Build in a reason to keep showing up past week two
Most Nutrition courses lose the majority of their remaining dropouts between week two and week four, right after the initial motivation from enrolling has faded and before any real physical result has shown up yet, so this is the exact window where a check-in structure, even something as simple as a weekly WhatsApp prompt asking students to share one win from the week, keeps people engaged through the gap. If you are unsure whether your full eight week curriculum is worth building before you have proof it works, a smaller two week pilot focused on just this early habit-building phase is a reasonable way to test demand and refine your pacing before you commit the time to recording the complete structure, and the same pilot batch often becomes your first source of testimonials for the full course launch that follows it. Whatever check-in cadence you choose, keep it lightweight and consistent rather than elaborate and sporadic, since a short weekly nudge that always arrives on the same day builds a habit of its own, and that habit of checking in with you is often what actually carries a student through the parts of the course that feel harder than they expected.

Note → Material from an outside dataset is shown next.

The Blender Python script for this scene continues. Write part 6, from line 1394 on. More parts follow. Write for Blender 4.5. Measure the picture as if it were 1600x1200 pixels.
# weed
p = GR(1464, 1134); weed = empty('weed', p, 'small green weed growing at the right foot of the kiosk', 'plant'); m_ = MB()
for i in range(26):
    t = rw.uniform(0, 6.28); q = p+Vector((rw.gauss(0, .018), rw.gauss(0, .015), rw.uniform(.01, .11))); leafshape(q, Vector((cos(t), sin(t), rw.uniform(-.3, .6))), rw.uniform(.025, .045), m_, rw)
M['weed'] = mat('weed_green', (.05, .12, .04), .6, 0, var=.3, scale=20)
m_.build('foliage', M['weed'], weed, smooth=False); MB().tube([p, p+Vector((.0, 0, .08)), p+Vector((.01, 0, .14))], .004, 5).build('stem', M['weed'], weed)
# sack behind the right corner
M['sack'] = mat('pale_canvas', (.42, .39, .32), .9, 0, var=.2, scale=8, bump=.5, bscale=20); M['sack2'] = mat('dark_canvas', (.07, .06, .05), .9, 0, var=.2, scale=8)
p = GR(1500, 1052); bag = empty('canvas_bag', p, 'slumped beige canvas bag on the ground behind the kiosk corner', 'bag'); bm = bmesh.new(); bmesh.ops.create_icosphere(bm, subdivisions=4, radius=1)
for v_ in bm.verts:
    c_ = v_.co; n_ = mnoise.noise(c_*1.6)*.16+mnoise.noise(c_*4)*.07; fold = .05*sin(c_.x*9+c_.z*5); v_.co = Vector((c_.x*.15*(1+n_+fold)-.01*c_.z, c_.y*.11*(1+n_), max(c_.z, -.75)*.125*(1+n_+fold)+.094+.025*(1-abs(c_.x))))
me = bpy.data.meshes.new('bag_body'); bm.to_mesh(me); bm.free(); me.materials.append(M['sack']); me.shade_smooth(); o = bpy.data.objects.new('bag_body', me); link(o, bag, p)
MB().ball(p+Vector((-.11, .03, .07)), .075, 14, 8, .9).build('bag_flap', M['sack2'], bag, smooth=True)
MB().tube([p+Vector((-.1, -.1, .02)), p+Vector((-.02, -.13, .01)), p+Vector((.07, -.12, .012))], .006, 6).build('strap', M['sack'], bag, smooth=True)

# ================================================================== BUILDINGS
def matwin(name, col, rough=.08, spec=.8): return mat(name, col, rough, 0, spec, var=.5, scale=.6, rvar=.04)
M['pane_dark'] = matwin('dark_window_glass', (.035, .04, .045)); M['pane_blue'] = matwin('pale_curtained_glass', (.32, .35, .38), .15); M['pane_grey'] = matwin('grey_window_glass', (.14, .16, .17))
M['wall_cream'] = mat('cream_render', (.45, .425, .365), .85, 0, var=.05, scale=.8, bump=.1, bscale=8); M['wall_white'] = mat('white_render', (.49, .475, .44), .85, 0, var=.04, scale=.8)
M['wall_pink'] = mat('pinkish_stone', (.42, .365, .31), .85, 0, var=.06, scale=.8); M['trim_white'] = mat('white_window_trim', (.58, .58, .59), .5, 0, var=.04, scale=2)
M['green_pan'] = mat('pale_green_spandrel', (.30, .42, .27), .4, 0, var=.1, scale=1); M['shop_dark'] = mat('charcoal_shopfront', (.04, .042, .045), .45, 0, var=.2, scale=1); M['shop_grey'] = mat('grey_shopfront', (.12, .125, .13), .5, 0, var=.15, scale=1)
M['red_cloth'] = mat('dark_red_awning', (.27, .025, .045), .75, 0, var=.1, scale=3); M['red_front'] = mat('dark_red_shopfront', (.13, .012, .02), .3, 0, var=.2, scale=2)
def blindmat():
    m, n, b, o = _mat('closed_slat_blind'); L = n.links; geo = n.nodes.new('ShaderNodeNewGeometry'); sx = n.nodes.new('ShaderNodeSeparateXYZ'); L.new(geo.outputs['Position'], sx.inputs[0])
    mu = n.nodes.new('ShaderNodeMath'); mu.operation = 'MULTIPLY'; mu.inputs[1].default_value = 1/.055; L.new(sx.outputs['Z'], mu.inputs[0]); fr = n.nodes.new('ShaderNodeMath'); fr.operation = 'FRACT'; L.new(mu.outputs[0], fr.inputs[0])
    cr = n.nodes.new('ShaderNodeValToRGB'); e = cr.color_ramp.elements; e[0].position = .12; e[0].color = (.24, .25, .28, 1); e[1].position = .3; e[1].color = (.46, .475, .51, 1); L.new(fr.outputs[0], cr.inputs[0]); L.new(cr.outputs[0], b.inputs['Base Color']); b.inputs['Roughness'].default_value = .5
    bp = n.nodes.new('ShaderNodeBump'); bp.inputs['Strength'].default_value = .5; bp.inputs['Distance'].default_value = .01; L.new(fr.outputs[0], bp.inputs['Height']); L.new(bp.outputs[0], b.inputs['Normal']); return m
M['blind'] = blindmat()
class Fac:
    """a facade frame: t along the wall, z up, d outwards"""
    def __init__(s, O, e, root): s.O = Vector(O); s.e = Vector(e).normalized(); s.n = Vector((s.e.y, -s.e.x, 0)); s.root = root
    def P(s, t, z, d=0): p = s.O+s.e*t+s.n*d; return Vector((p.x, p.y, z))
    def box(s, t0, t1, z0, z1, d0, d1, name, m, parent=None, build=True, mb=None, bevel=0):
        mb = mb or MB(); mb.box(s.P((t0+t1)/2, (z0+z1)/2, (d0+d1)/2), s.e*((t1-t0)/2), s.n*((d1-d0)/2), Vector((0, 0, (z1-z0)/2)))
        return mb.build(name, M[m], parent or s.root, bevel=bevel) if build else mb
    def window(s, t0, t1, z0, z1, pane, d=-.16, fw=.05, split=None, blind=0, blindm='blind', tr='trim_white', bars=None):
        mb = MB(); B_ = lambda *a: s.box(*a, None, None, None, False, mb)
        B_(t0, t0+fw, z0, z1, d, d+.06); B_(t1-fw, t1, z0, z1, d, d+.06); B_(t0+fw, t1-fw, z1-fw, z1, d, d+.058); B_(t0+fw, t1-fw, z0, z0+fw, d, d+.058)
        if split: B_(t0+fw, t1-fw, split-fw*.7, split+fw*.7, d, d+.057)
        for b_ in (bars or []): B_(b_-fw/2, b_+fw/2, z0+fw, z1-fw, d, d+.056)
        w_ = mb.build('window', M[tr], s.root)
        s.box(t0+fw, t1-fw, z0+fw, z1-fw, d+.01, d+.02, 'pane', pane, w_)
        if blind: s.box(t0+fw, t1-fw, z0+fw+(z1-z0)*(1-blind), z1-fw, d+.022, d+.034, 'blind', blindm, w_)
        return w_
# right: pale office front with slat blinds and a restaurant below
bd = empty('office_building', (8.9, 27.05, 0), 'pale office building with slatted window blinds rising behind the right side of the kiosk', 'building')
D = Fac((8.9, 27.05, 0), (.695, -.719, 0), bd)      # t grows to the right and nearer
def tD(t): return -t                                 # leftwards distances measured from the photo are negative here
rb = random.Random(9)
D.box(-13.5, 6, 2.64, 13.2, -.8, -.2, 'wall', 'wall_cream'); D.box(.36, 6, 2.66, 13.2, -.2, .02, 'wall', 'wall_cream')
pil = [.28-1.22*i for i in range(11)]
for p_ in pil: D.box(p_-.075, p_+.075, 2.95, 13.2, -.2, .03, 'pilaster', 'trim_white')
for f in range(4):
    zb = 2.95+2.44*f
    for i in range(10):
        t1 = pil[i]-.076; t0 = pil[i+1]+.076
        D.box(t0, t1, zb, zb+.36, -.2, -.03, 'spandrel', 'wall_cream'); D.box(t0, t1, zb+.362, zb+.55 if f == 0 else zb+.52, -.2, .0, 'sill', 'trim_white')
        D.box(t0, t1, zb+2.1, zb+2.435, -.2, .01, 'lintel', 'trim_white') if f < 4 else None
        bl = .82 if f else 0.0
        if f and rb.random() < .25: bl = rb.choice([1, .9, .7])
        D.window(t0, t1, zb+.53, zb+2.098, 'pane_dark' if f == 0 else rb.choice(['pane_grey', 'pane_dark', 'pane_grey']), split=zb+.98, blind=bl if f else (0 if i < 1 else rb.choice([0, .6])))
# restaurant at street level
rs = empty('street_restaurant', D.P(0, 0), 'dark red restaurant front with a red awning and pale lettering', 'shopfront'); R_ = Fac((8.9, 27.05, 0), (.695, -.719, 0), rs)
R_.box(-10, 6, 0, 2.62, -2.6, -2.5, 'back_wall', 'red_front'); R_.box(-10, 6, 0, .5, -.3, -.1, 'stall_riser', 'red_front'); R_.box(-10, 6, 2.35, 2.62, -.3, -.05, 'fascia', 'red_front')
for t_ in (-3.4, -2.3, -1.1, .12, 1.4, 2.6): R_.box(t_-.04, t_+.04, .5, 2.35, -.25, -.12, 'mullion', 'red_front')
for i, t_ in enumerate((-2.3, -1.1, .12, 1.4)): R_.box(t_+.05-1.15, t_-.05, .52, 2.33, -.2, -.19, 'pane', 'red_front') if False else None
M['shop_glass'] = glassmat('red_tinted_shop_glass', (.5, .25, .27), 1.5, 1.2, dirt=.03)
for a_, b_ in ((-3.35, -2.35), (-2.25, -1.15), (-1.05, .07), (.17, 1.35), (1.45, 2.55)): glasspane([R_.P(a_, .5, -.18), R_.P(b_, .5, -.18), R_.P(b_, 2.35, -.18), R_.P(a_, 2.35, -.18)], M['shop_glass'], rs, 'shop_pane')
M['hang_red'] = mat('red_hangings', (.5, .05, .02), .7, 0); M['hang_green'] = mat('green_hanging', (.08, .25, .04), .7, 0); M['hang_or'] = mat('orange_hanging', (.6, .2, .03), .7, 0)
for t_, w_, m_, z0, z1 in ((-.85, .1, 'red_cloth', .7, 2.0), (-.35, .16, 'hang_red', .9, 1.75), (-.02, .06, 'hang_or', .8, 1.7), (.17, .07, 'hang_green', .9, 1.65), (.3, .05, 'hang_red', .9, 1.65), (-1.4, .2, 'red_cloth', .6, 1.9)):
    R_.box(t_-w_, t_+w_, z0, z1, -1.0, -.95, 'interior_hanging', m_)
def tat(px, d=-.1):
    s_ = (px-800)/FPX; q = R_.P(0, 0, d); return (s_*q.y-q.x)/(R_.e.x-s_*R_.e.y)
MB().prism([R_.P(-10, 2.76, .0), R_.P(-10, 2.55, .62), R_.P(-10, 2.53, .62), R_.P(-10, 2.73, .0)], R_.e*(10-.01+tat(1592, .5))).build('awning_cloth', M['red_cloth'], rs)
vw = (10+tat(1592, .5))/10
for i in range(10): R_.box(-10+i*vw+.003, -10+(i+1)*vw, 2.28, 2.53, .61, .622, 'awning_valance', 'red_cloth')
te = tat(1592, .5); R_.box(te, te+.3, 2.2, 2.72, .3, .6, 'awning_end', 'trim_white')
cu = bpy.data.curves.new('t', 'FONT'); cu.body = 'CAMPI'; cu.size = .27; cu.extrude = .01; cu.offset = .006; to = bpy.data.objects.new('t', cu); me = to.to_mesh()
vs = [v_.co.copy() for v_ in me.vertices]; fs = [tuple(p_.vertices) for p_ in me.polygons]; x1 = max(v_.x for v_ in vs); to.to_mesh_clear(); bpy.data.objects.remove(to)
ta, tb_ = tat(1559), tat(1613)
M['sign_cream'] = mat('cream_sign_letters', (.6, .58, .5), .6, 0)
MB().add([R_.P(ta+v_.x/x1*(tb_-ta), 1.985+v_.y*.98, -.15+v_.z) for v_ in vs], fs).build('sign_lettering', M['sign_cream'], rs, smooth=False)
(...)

Curriculum is a completion tool, not just a content outline
The instructors who see the highest finish rates in Nutrition are rarely the ones with the most comprehensive science, they are the ones who designed every week around what a real person can actually do in a real kitchen during a real week, front-loading action over theory, keeping lessons short enough to fit into an already busy day, and building small, specific check-ins that catch people before they quietly disappear, because in this niche, a course that gets finished will always outperform a course that merely gets admired. Every curriculum decision, video length, worksheet design, check-in timing, should ultimately be judged against one question, whether it makes it more or less likely that a busy, distracted student still shows up for lesson six, and holding every part of the course to that standard is what separates the ones people actually complete from the ones that quietly pile up in someone's dashboard.